Pour s’attirer fortune et pouvoir, certains monnaient cher cérémonies macabres ou trafics d’organes. À Yaoundé (Cameroun), pour la troisième fois en deux semaines, on a découvert le corps mutilé d’une jeune femme. Au nord de la Tanzanie, la police a procédé pour la énième fois à l’arrestation d’un couple de guérisseurs, meurtriers d’une albinos dont ils avaient prélevé les jambes après l’avoir massacrée.
Au sud du Nigeria, deux adolescents se sont sortis d’une tentative de décapitation après avoir été enlevés sur le chemin de l’école.
A Ibadan, troisième ville du Nigeria, une unité antigang a donné l’assaut dans une bâtisse abandonnée. À l’intérieur, un cauchemar de squelettes, de corps découpés, et quinze prisonniers enchaînés dans un état de malnutrition extrême.
De la Côte d’Ivoire à l’Afrique du Sud, du Togo au Kenya, des enfants, des handicapés, des adultes continuent de faire l’objet de crimes rituels et de trafics d’organes.

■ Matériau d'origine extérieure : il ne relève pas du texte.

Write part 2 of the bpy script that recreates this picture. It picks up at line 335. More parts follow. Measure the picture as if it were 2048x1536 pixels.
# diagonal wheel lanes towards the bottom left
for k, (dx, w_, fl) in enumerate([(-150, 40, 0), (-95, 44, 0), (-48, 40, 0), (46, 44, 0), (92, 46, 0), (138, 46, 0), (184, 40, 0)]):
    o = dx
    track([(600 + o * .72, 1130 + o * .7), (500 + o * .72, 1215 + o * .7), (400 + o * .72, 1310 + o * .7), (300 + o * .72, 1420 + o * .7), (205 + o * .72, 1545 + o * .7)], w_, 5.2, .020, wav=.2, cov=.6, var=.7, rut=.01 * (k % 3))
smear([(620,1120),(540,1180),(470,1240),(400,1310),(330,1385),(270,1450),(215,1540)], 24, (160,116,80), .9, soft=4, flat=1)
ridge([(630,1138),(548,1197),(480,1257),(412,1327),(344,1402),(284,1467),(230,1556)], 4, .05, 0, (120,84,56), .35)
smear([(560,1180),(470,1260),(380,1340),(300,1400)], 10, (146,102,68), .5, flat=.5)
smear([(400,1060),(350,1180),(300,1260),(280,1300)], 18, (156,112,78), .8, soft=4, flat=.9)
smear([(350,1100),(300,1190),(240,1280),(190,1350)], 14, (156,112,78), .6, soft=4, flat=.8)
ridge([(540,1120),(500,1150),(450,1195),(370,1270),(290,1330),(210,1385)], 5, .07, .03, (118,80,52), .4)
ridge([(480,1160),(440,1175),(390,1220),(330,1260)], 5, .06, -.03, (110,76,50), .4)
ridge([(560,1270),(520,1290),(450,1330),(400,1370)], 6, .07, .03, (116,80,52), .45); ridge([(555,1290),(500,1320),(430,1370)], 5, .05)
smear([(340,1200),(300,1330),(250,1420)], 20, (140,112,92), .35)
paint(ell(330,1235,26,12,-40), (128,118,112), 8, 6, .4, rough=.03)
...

Un commerce très lucratif où les organes les plus prisés sont les plus chers : ceux des albinos, des métis, des Pygmées, des jumeaux et de leurs parents.
Partout, on observe un accroissement de ce type de criminalité à l’approche des échéances sociales et politiques. Au Gabon, au Cameroun, dans les deux Congo, en Afrique de l’Est, au Nigeria et jusqu’en Gui¬née-Bissau, la population vit alors un état de stress permanent. Cette psychose collective récurrente n’en est pas moins admise comme banale et culturellement intégrée par les populations.
Nombre de personnalités, occupant des postes importants dans la fonction publique, pensent que la sorcellerie leur a été favorable. Pour l’universitaire gabonais Joseph Tonda, il est courant, à Brazzaville, Libreville, Kinshasa ou Kampala, que la richesse des hommes d’affaires et le pouvoir des politiques soient appréhendés « sur le schéma de la mise à mort des autres et de leur consommation ».
Ce pouvoir que l’on détient après avoir « mangé » le principe vital d’une victime, voire de son propre enfant, explique souvent aux yeux de l’opinion l’ascension sociale, la fortune, ou encore le maintien indéfini sur le trône présidentiel.
Les crimes rituels sont une réalité qu’il convient de dénoncer et de punir, alors que la justice et la police sont trop souvent impuissantes, tétanisées voire complices face à ce phénomène en pleine expansion.